Although Mr Mundy tries to envisage the consequences of possible scenarios, he does not believe in forecasting the future. "This is very difficult to do, and can lead to the risk of overconfidence and refusal to consider other alternatives," he says.

He also does not believe in investing in unfamiliar areas. "Establish your circles of competence and only deal in what you understand, as you cannot hope to be experts on everything," he says. "Some subjects are harder than others, so pick ones where you know enough about them."

This is perhaps a reason why he avoids initial public offerings (IPOs). "I have only bought two of these in the past 10 years, the last one being in 2003," he says. "These are just totally against what we believe in. The odds certainly appear to be against the long-term investor in IPOs. The company selling its shares picks the time to sell, which suggests it has an inherent advantage over the buyer.

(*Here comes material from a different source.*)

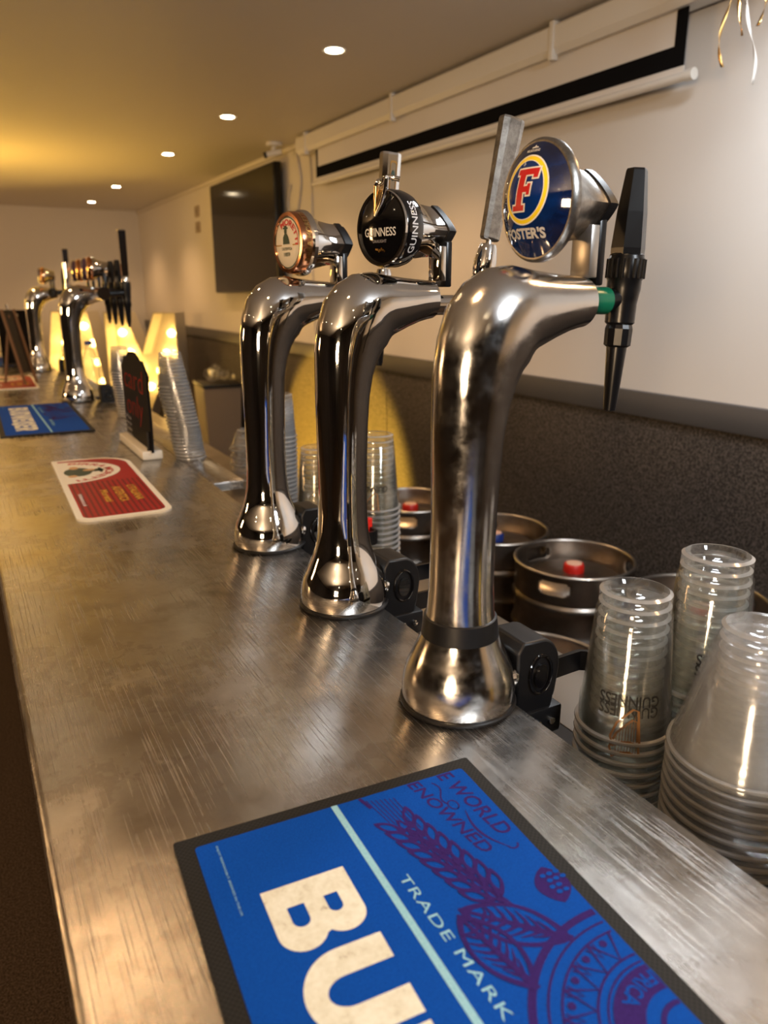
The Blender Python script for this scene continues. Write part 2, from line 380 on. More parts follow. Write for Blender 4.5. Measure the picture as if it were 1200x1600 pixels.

In addition, the seller, particularly in recent times, employs a long list of well-remunerated investment banks to portray the company in as attractive a light as possible, simultaneously ensuring the number of naysayers is reduced."

Numbers can speak louder than words. "Analysts often focus on a company's profit and loss account, but sometimes the greatest clues are in the balance sheet," says Mr Mundy. "This is very important - it is information that gives you a competitive advantage, because it is terribly dull and not everyone wants to look at it."

Surprisingly, for such a high-profile manager, he and his team do not always meet company managers. "They stretch the truth well, and are typically very plausible. They really believe conditions will improve. But belief is not always enough. And they will not provide inside information anyway."

Even when they do meet company managers, Mr Mundy says it's not easy to tell who is good, "although we are getting better at working out who is bad." His team uses sell-side research extensively, as well as other secondary sources. "There are some great bloggers out there," he adds.

Brave new world

In recent years, new considerations have emerged. "The internet has destroyed many businesses," he says. "You also have to be aware that business cycles are much quicker these days and all industries are much more competitive, with more new entrants."

You should monitor which companies are doing well within their industries. "Industries that exhibit large moves in market shares suggest companies are more likely to implode," he says. "Industries that don't see large moves in market share, for example builders' merchants, are better options. Travis Perkins is a good example of this. The brand means nothing, but local monopolies and presence on the ground allowing good market share are important."